Cities: Skylines 2 – Twórcy narzekają na coraz większą toksyczność graczy

Według Mariiny Hallikainen, CEO Collosal Order, poziom toksyczności społeczności gry jest największym, z jakim mieli do czynienia.

Debiut Cities: Skylines 2 był ciężki pod kątem technicznym, co dobrze potwierdza nawet tytuł naszej recenzji, którą znajdziecie tutaj. Brakowało również wielu elementów, m.in. edytora, co odbiło się na steamowych recenzjach, które do tej pory pozostają mieszane. 

https://www.youtube.com/watch?v=7vlKoMi4Qr0

Według Mariiny Hallikainen, prezeski Collosal Order, rozpoczęło to falę toksyczności wśród społeczności graczy. Miało być to również powodem obniżenia nastrojów społeczności moderskiej. 

Zawsze staraliśmy się, aby nasi developerzy byli dostępni dla graczy na różnych platformach społecznościowych i mieli możliwość bezpośredniej komunikacji ze społecznością. Jednak najważniejsze dla nas jest bezpieczne środowisko pracy, w którym zatrudnieni przez nas ludzie będą zmotywowani i produktywni.

Hallikainen podkreśliła również, że są ofiarami ciągłych ataków niezwiązanych z konstruktywną krytyką, a czystą zawiścią ze strony graczy.

Bycie toksycznym a konstruktywne krytykowanie to dwie różne rzeczy.
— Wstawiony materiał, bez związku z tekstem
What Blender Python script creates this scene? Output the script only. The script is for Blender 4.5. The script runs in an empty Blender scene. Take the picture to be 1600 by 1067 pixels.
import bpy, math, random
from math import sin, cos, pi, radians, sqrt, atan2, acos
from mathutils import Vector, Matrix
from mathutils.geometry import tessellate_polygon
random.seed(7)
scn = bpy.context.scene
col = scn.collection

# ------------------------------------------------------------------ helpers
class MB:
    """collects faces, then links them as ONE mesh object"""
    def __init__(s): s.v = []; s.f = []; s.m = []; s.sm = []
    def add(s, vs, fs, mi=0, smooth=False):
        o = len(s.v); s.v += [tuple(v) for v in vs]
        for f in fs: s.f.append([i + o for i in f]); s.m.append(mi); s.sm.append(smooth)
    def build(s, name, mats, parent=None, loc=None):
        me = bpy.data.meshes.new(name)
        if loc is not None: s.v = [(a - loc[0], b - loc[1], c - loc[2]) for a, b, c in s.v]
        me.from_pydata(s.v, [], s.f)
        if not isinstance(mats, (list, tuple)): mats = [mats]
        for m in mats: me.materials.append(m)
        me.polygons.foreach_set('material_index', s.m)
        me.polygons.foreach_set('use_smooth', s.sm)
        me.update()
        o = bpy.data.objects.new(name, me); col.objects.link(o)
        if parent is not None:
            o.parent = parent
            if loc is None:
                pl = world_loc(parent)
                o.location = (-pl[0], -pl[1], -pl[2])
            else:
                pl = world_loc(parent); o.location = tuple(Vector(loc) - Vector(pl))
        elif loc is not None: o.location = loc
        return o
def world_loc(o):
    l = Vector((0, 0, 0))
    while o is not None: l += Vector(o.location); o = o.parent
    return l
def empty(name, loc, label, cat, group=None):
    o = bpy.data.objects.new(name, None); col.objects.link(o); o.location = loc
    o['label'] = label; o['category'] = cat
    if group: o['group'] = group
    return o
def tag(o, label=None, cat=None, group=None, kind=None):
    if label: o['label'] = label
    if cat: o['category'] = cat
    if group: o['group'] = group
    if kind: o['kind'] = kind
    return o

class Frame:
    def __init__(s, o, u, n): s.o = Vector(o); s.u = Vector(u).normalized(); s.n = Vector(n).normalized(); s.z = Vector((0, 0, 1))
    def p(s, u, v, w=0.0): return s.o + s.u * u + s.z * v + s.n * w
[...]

Nie ma to nic wspólnego z określaniem problemów gry czy kwestii, które należy naprawić. Chcemy społeczności, w której możemy dyskutować z graczami, co działa, a co nie, bez spotykania się z obelgami pod naszym adresem.

Co do samej gry, Hallikainen dodała, że edytor ma pojawić się w zamkniętych beta-testach w ciągu kilku tygodni. Wcześniej ma również pojawić się łatka naprawiająca bugi wizualne i kwestie symulacji, które zostały wcześniej raportowane przez graczy.

3 odpowiedzi do “Cities: Skylines 2 – Twórcy narzekają na coraz większą toksyczność graczy”

  1. Nie dziwię się, krytyka to jedno, ale klimat stał się naprawdę dziwaczny. Ja pamiętam, że kiedyś to community nie narzekało dosłownie na nic – a też było na co!!! – tylko chwaliło się z innymi skutkami pracy. Nie wiem, co się stało.

    • Istnieje coś takiego, jak zjawisko „przebranej miarki” – fani byli skłonni patrzeć przez palce na rozwijające się na ich oczach i przy ich udziale Cities: Skylines, które przez lata obrosło w ponad 60 (!) mniejszych i większych DLC, ale gdy twórcy gry „odwdzięczyli się” społeczności wydając niedopracowaną, katastrofalnie wręcz niezoptymalizowaną kontynuację, pokłady dobrej woli społeczności momentalnie uległy wyczerpaniu. Nie można traktować w ten sposób ludzi, którzy ze szczerym zaangażowaniem wspierali, również finansowo, wysiłki studia. I tak, pamiętam, że dałeś tej grze „ósemkę”. Z plusem. Do tej pory nie mogę zrozumieć, skąd ta taryfa ulgowa dla produkcji, która nie działałaby w akceptowalny sposób nawet na sprzęcie z przyszłości, ale zostawiam tę kwestię twemu sumieniu. Grunt, że gracze postanowili wyjść z roli pokornych krówek. I nawet, jeśli teraz ponosi ich z reakcjami, to nie można zapominać, kto i w jaki sposób doprowadził ich do ostateczności.

    • Cierpliwość graczy też ma swoje granice.